Nile Rodgers has hailed Thom Bell as "one of the greatest musical geniuses of our time".

The Grammy Award-winning producer - who was best known as one of the Mighty Three co-creators of the Sound of Philadelphia along with Kenny Gamble and Leon Huff - passed away on Thursday (22.12.22) at the age of 79 and the Chic star has admitted he always "worshipped" the songwriter and arranger.

He told Rolling Stone magazine: I worshipped Thom Bell. He was one of the greatest musical geniuses of our time. I think of him in the same way as Stevie Wonder or Burt Bacharach or Lennon and McCartney.
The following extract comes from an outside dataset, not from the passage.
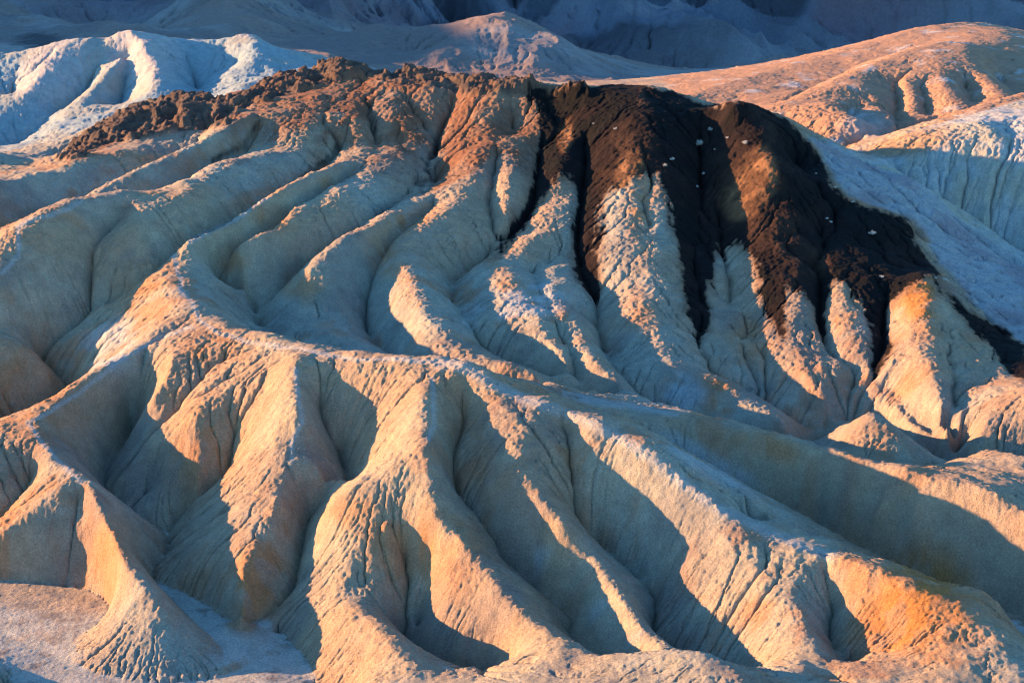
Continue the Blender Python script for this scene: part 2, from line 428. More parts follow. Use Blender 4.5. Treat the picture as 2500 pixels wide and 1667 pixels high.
# broad undulation
Z = Z + 1.7 * fbm(Xg, Yg, 8.0, 4, 11) * np.clip((Z - 0.5) / 4, 0.15, 1) * np.interp(Yg, [470, 520], [1, 0.55]) + 5.0 * fbm(Xg, Yg, 26.0, 4, 15, 0.6) * np.clip((Yg - 500) / 60, 0, 1) * np.clip((740 - Yg) / 40, 0, 1) * np.clip((20 - Xg) / 20, 0, 1)
far = np.clip((Yg - 560) / 400, 0, 1)
def ridged(x, y, sc_, octv, seed):
    o = 0.0; amp = 1.0; w = 1.0; tot = 0
    for i in range(octv):
        n = 1 - np.abs(vnoise(x / sc_, y / sc_, seed + 31 * i) * 2 - 1); n = n * n
        o = o + amp * w * n; w = np.clip(n * 1.6, 0, 1); tot += amp; amp *= 0.52; sc_ /= 2.1
        x, y = x * 0.8 - y * 0.6, x * 0.6 + y * 0.8
    return o / tot
rid = ridged(Xg + 30 * fbm(Xg, Yg, 120, 2, 36) + 0.25 * Yg, Yg * 0.45, 170.0, 6, 31)
ampf = np.interp(Yg, [560, 740, 1000, 1200, 1500, 2500, 4600], [0, 5, 15, 34, 130, 240, 380])
Z = Z + (rid - 0.42) * ampf

# water: stochastic drainage, carve rills
def drainage(Z, draws, seed):
    R, C = Z.shape
    cell = np.exp(lr[:R])[:, None] * FS
    rg = np.random.default_rng(seed)
    drl = np.gradient(lr)[:R][:, None] * np.exp(lr[:R])[:, None]
    A = np.zeros(R * C)
    for d in range(draws):
        best = np.full((R, C), 1e-6); rec = np.arange(R * C).reshape(R, C).copy()
        idx = rec.copy()
        for dr in (-1, 0, 1):
            for dc in (-1, 0, 1):
                if dr == 0 and dc == 0: continue
                zs = np.roll(Z, (-dr, -dc), (0, 1))
                dist = np.sqrt((dr * drl) ** 2 + (dc * cell) ** 2)
                sl = (Z - zs) / dist * (0.55 + 0.9 * rg.random((R, C)))
                if dr == 1: sl[-1] = -1
                if dr == -1: sl[0] = -1
                if dc == 1: sl[:, -1] = -1
                if dc == -1: sl[:, 0] = -1
                m = sl > best
                best = np.where(m, sl, best)
                rec = np.where(m, idx + dr * C + dc, rec)
        order = np.argsort(-Z, axis=None)
        a = np.ones(R * C).tolist(); rl = rec.ravel().tolist()
        for i in order.tolist():
            j = rl[i]
            if j != i: a[j] += a[i]
        A += np.array(a)
    return (A / draws).reshape(R, C)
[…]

He was on that level.

"Sometimes people take music for granted, 'It’s a pop song.' But when you dissect it and really listen to it and take it apart and understand it on a granular level, those records he made have some of the best arrangements you can imagine, up there with Bacharach, Mancini, and Bach."

Nile praised Thom for taking his songs away from the "traditional" R'n'B formula, which he credited to him being a "seriously schooled musician".

He added: "By listening to his arrangements, instrumentation, and orchestration, you can tell Thom was classically trained, a seriously schooled musician.

"If you looked at traditional R'n'B records at the time, they were more gospel and blues based, if you will. That wasn’t where Thom was coming from. He represented an air of sophistication and elegance. It was soul music that was orchestral and beautiful.

"Whenever I would see the name Thom Bell on the records, I knew the music was going to be classy and soulful."

And the 70-year-old musician admitted Thom had a huge impact on his own career.

He said: "That sound was so much a part of music I loved and respected that when I finally formed my own band, we believed we were the next generation of Black upward mobility. We were not a gutbucket funk band. We weren’t the Ohio Players or Earth, Wind and Fire. We were totally Thom Bell-inspired, and that’s why we had strings and Luther Vandross as our background singer.

"It was classy, which is what Thom represented to me and to a lot of other people. This was not just hardcore, sweaty funk and R'n'B. This was the beginning of a shimmery, very elegant type of R'n'B, which was the inspiration for everything that I would do in my band Chic."